### Directions for this task
Write out the full set of records exactly. Any pictures in them do not belong in the copy.

Scenes as source code

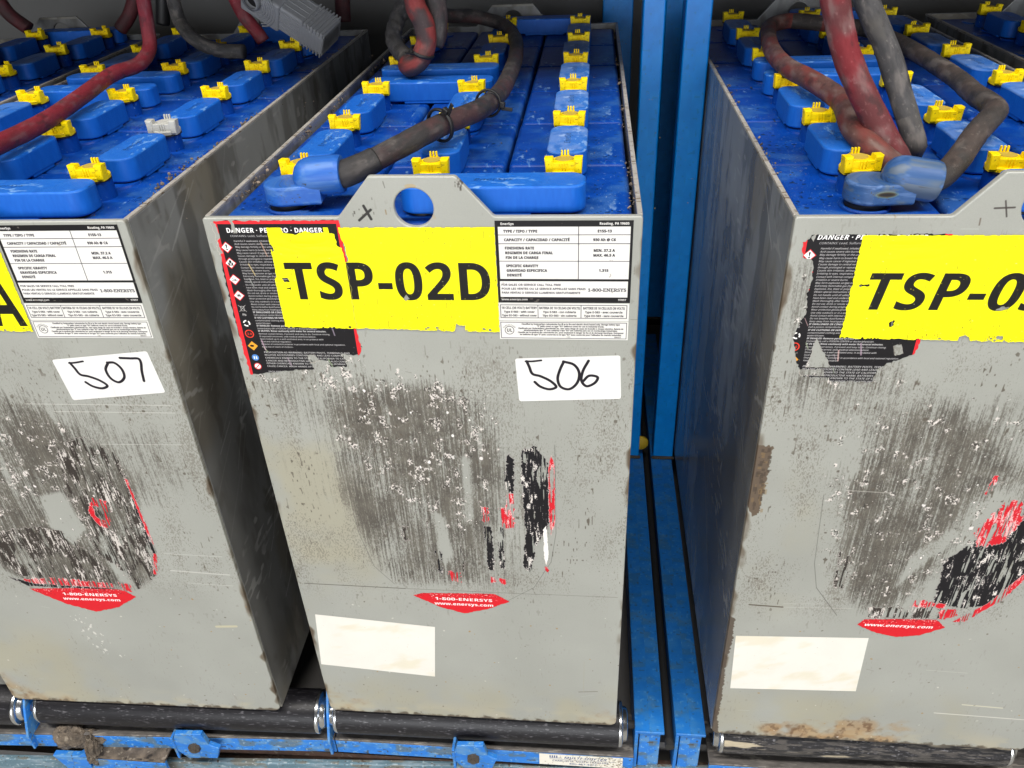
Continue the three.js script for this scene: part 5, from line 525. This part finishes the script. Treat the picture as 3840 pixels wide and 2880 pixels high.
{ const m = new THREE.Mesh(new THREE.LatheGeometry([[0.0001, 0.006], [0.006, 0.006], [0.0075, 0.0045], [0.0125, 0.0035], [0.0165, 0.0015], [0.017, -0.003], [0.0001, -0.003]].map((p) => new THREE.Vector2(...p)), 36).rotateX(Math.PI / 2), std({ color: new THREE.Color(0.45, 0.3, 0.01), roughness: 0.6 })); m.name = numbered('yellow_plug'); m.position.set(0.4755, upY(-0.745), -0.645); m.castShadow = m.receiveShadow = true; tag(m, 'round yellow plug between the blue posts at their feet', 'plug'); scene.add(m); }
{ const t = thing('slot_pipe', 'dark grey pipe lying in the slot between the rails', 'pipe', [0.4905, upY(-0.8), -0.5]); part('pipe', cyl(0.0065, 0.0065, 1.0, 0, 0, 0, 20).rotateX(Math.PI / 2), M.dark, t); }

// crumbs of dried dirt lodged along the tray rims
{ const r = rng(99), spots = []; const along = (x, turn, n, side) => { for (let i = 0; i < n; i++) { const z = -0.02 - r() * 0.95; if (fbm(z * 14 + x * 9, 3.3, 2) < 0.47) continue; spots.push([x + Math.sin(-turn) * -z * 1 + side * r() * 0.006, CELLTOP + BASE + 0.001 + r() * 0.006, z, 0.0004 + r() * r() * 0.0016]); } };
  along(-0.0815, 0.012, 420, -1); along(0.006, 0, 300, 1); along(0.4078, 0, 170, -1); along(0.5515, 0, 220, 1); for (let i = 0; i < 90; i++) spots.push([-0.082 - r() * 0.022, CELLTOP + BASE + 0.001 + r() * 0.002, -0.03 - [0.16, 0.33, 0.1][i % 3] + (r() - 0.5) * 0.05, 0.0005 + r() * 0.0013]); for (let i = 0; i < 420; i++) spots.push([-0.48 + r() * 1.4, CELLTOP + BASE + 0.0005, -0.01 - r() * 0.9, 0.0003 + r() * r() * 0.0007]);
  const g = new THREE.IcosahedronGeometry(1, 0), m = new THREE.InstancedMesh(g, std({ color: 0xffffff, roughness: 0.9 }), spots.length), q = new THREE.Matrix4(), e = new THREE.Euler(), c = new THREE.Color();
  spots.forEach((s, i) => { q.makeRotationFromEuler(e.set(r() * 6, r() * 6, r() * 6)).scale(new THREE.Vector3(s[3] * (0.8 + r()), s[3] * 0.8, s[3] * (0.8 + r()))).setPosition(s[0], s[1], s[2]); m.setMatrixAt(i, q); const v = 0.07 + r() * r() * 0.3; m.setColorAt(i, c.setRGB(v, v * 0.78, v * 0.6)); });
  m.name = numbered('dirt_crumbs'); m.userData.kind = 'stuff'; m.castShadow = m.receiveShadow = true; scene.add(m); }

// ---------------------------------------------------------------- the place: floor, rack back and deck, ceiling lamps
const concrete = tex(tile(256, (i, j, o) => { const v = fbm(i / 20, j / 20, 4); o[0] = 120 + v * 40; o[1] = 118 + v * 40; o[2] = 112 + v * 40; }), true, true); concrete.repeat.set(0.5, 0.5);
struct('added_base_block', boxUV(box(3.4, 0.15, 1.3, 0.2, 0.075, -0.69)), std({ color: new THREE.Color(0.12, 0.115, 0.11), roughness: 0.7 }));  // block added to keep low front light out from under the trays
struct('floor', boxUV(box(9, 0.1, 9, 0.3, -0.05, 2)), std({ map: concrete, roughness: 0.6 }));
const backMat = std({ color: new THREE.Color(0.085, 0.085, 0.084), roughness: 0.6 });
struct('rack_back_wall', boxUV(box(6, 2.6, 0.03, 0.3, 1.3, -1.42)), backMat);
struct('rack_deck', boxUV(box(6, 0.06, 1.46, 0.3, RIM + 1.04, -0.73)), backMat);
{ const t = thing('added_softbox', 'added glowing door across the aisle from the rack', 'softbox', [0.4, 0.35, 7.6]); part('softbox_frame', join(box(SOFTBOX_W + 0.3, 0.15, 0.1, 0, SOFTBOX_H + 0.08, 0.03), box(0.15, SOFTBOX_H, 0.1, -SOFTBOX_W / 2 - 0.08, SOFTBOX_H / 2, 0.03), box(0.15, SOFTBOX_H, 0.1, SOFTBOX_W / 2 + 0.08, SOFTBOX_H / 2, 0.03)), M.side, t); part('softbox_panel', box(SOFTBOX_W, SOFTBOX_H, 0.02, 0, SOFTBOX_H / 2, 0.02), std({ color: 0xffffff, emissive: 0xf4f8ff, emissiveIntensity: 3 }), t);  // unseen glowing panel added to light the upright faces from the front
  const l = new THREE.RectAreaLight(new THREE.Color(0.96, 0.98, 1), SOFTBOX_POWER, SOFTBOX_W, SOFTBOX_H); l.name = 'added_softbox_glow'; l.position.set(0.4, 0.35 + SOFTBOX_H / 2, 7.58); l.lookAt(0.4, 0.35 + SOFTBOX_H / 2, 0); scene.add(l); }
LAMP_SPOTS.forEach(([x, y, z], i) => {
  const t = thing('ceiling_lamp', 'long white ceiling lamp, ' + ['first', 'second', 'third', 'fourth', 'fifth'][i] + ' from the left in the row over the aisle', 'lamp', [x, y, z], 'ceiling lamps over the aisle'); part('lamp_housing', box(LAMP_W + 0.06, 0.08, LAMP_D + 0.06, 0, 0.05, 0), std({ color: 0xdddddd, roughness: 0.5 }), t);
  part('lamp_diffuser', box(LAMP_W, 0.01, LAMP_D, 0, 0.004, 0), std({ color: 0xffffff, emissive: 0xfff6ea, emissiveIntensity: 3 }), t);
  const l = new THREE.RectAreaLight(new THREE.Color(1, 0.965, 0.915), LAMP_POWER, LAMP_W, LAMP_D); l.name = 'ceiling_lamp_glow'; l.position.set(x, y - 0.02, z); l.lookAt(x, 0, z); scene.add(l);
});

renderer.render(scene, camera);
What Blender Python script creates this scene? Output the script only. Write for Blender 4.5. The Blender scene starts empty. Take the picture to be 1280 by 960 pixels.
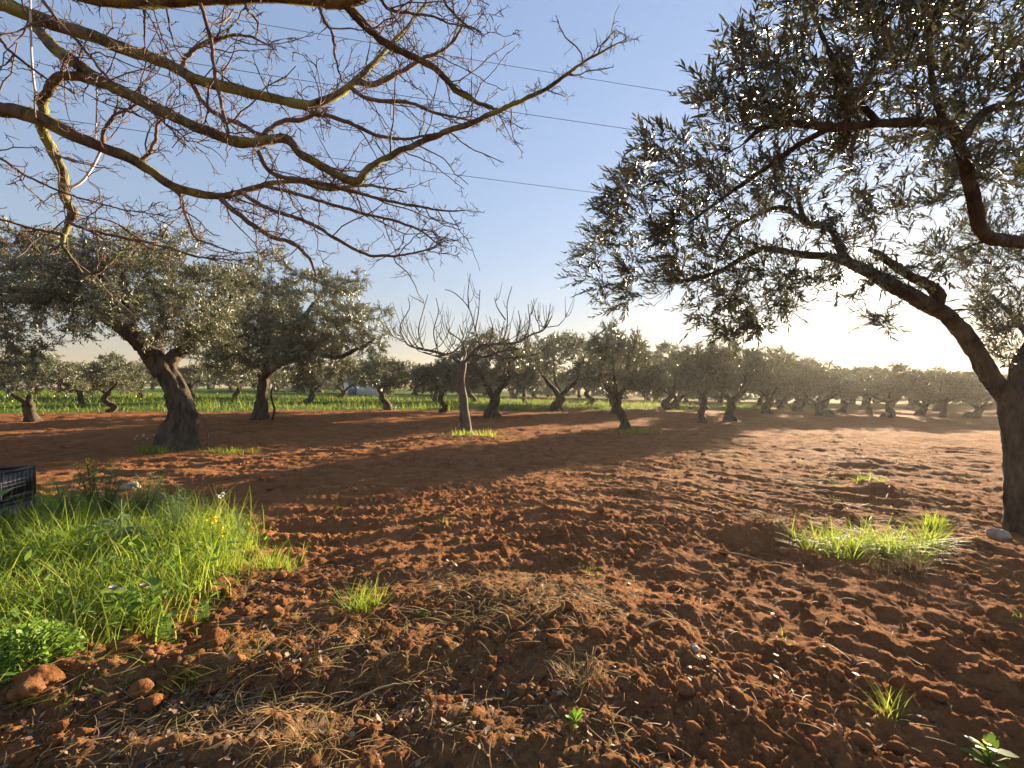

### Result below
Continue the three.js script for this scene: part 5, from line 525. This part finishes the script. Treat the picture as 3840 pixels wide and 2880 pixels high.
{ const m = new THREE.Mesh(new THREE.LatheGeometry([[0.0001, 0.006], [0.006, 0.006], [0.0075, 0.0045], [0.0125, 0.0035], [0.0165, 0.0015], [0.017, -0.003], [0.0001, -0.003]].map((p) => new THREE.Vector2(...p)), 36).rotateX(Math.PI / 2), std({ color: new THREE.Color(0.45, 0.3, 0.01), roughness: 0.6 })); m.name = numbered('yellow_plug'); m.position.set(0.4755, upY(-0.745), -0.645); m.castShadow = m.receiveShadow = true; tag(m, 'round yellow plug between the blue posts at their feet', 'plug'); scene.add(m); }
{ const t = thing('slot_pipe', 'dark grey pipe lying in the slot between the rails', 'pipe', [0.4905, upY(-0.8), -0.5]); part('pipe', cyl(0.0065, 0.0065, 1.0, 0, 0, 0, 20).rotateX(Math.PI / 2), M.dark, t); }

// crumbs of dried dirt lodged along the tray rims
{ const r = rng(99), spots = []; const along = (x, turn, n, side) => { for (let i = 0; i < n; i++) { const z = -0.02 - r() * 0.95; if (fbm(z * 14 + x * 9, 3.3, 2) < 0.47) continue; spots.push([x + Math.sin(-turn) * -z * 1 + side * r() * 0.006, CELLTOP + BASE + 0.001 + r() * 0.006, z, 0.0004 + r() * r() * 0.0016]); } };
  along(-0.0815, 0.012, 420, -1); along(0.006, 0, 300, 1); along(0.4078, 0, 170, -1); along(0.5515, 0, 220, 1); for (let i = 0; i < 90; i++) spots.push([-0.082 - r() * 0.022, CELLTOP + BASE + 0.001 + r() * 0.002, -0.03 - [0.16, 0.33, 0.1][i % 3] + (r() - 0.5) * 0.05, 0.0005 + r() * 0.0013]); for (let i = 0; i < 420; i++) spots.push([-0.48 + r() * 1.4, CELLTOP + BASE + 0.0005, -0.01 - r() * 0.9, 0.0003 + r() * r() * 0.0007]);
  const g = new THREE.IcosahedronGeometry(1, 0), m = new THREE.InstancedMesh(g, std({ color: 0xffffff, roughness: 0.9 }), spots.length), q = new THREE.Matrix4(), e = new THREE.Euler(), c = new THREE.Color();
  spots.forEach((s, i) => { q.makeRotationFromEuler(e.set(r() * 6, r() * 6, r() * 6)).scale(new THREE.Vector3(s[3] * (0.8 + r()), s[3] * 0.8, s[3] * (0.8 + r()))).setPosition(s[0], s[1], s[2]); m.setMatrixAt(i, q); const v = 0.07 + r() * r() * 0.3; m.setColorAt(i, c.setRGB(v, v * 0.78, v * 0.6)); });
  m.name = numbered('dirt_crumbs'); m.userData.kind = 'stuff'; m.castShadow = m.receiveShadow = true; scene.add(m); }

// ---------------------------------------------------------------- the place: floor, rack back and deck, ceiling lamps
const concrete = tex(tile(256, (i, j, o) => { const v = fbm(i / 20, j / 20, 4); o[0] = 120 + v * 40; o[1] = 118 + v * 40; o[2] = 112 + v * 40; }), true, true); concrete.repeat.set(0.5, 0.5);
struct('added_base_block', boxUV(box(3.4, 0.15, 1.3, 0.2, 0.075, -0.69)), std({ color: new THREE.Color(0.12, 0.115, 0.11), roughness: 0.7 }));  // block added to keep low front light out from under the trays
struct('floor', boxUV(box(9, 0.1, 9, 0.3, -0.05, 2)), std({ map: concrete, roughness: 0.6 }));
const backMat = std({ color: new THREE.Color(0.085, 0.085, 0.084), roughness: 0.6 });
struct('rack_back_wall', boxUV(box(6, 2.6, 0.03, 0.3, 1.3, -1.42)), backMat);
struct('rack_deck', boxUV(box(6, 0.06, 1.46, 0.3, RIM + 1.04, -0.73)), backMat);
{ const t = thing('added_softbox', 'added glowing door across the aisle from the rack', 'softbox', [0.4, 0.35, 7.6]); part('softbox_frame', join(box(SOFTBOX_W + 0.3, 0.15, 0.1, 0, SOFTBOX_H + 0.08, 0.03), box(0.15, SOFTBOX_H, 0.1, -SOFTBOX_W / 2 - 0.08, SOFTBOX_H / 2, 0.03), box(0.15, SOFTBOX_H, 0.1, SOFTBOX_W / 2 + 0.08, SOFTBOX_H / 2, 0.03)), M.side, t); part('softbox_panel', box(SOFTBOX_W, SOFTBOX_H, 0.02, 0, SOFTBOX_H / 2, 0.02), std({ color: 0xffffff, emissive: 0xf4f8ff, emissiveIntensity: 3 }), t);  // unseen glowing panel added to light the upright faces from the front
  const l = new THREE.RectAreaLight(new THREE.Color(0.96, 0.98, 1), SOFTBOX_POWER, SOFTBOX_W, SOFTBOX_H); l.name = 'added_softbox_glow'; l.position.set(0.4, 0.35 + SOFTBOX_H / 2, 7.58); l.lookAt(0.4, 0.35 + SOFTBOX_H / 2, 0); scene.add(l); }
LAMP_SPOTS.forEach(([x, y, z], i) => {
  const t = thing('ceiling_lamp', 'long white ceiling lamp, ' + ['first', 'second', 'third', 'fourth', 'fifth'][i] + ' from the left in the row over the aisle', 'lamp', [x, y, z], 'ceiling lamps over the aisle'); part('lamp_housing', box(LAMP_W + 0.06, 0.08, LAMP_D + 0.06, 0, 0.05, 0), std({ color: 0xdddddd, roughness: 0.5 }), t);
  part('lamp_diffuser', box(LAMP_W, 0.01, LAMP_D, 0, 0.004, 0), std({ color: 0xffffff, emissive: 0xfff6ea, emissiveIntensity: 3 }), t);
  const l = new THREE.RectAreaLight(new THREE.Color(1, 0.965, 0.915), LAMP_POWER, LAMP_W, LAMP_D); l.name = 'ceiling_lamp_glow'; l.position.set(x, y - 0.02, z); l.lookAt(x, 0, z); scene.add(l);
});

renderer.render(scene, camera);
What Blender Python script creates this scene? Output the script only. Write for Blender 4.5. The Blender scene starts empty. Take the picture to be 1280 by 960 pixels.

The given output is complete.